On -isms: Barefoot Gen Review

By | Thursday, September 07, 2017 Leave a Comment
I recently read the first four volumes of the most recently published version of Barefoot Gen from Last Gasp. Despite being one of the manga canon, I'd never really looked at it before; I'd only ever read the original, abbreviated version of the story in I Saw It! This version, being hundreds of times longer, not surprisingly goes into much greater detail.

The story is mostly an autobiography by Keiji Nakazawa, starting from when he was seven years old in early 1945 and eventually going up through 1953 in volume 10. Beyond just an autobiography, though, Nakazawa lived through America's dropping an atomic bomb on Hiroshima, so the story shows what life was like immediately before and after the city was obliterated.
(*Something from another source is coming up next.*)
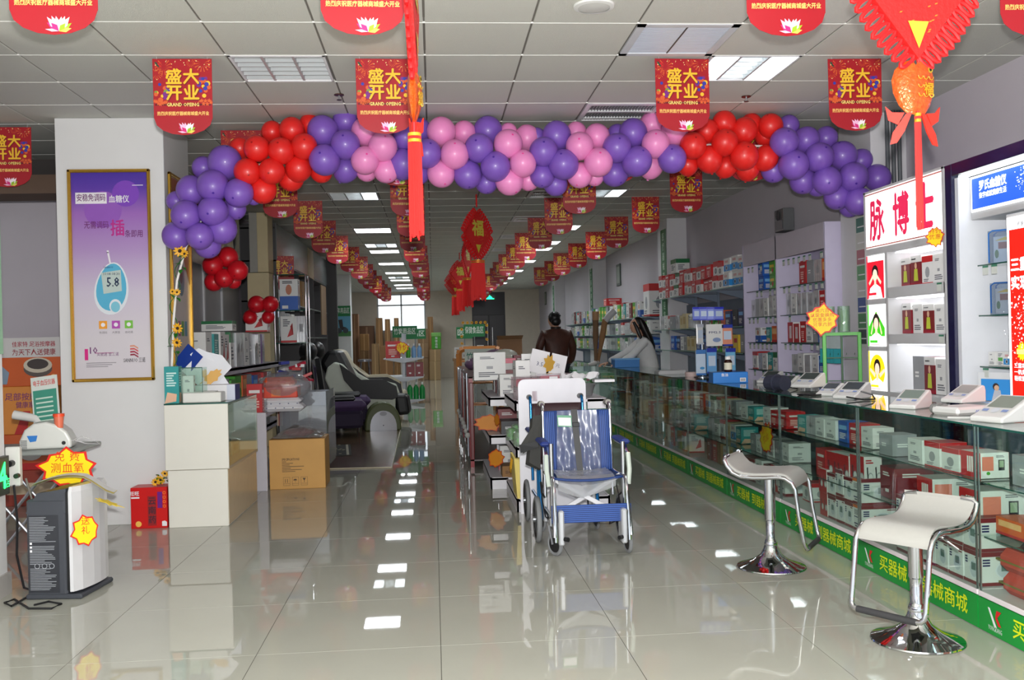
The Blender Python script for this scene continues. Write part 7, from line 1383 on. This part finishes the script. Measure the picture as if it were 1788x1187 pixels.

What's striking to me is the frankness with which Nakazawa relays his story. While it would be easy to make the United States an enemy of almost caricature-ish levels, especially in light of the bomb directly killing his father and two of his siblings, Barefoot Gen is by far not just Japanese propaganda. Indeed, much of the first volume spends a great deal of time criticizing the Japanese government, and many of the problems trying to survive in the aftermath of the atomic bomb are exasperated by their policies beforehand. Certainly, there's no love for the United States here, but they're not the only ones to blame by any means either.

It's this approach that lends credence to Nakazawa's story. As the protagonist, it would be easy to dismiss Nakazawa and his story as obviously biased but given that he doesn't shirk from calling out both sides, he's warranted more authority. Further, by showing his avatar Gen as capable of bad deeds and poor judgement (notably, repeatedly trying to strangle a woman who only very reluctantly gives them shelter) he tempers the other stories of his own altruism.

The primary story, of course, follows Gen and his family. But in Gen's ongoing attempts to keep bringing either money or food to his family, he encounters a number of other people who've also been impacted by the war and/or the bomb. (Indeed, pretty much everyone in Japan was affected in some way.) Virtually everybody is barely scraping by and, accordingly, looking out pretty much only for themselves, frequently at the expense of others. It's a very bleak look at humanity, and Gen is only able to keep any sense of optimism by getting to some of the underlying stories that help explain why so many people are so horrible to one another.

Ultimately, though, Nakazawa's point with the story is that war is hell. Not in a metaphoric sense, war is a literal hell. A skin-falling-off-maggots-eating-you-alive-starving-to-death hell. For pretty much everybody except those in government ordering it. There is absolutely nothing worth destroying so many lives for. Your history textbook will say that the bombing of Hiroshima killed between 70,000-129,000 people. Barefoot Gen tells you that those were real people. Not just numbers. Not just statistics. Real people who endured the worst of humanity because a handful of people in power got into a pissing match. This is the sort of history that more people need to be taught; not just bullshit wrote memorization, but real stories of the real horrors of war. Do yourself a favor and read at least the first two volumes of this amazing work.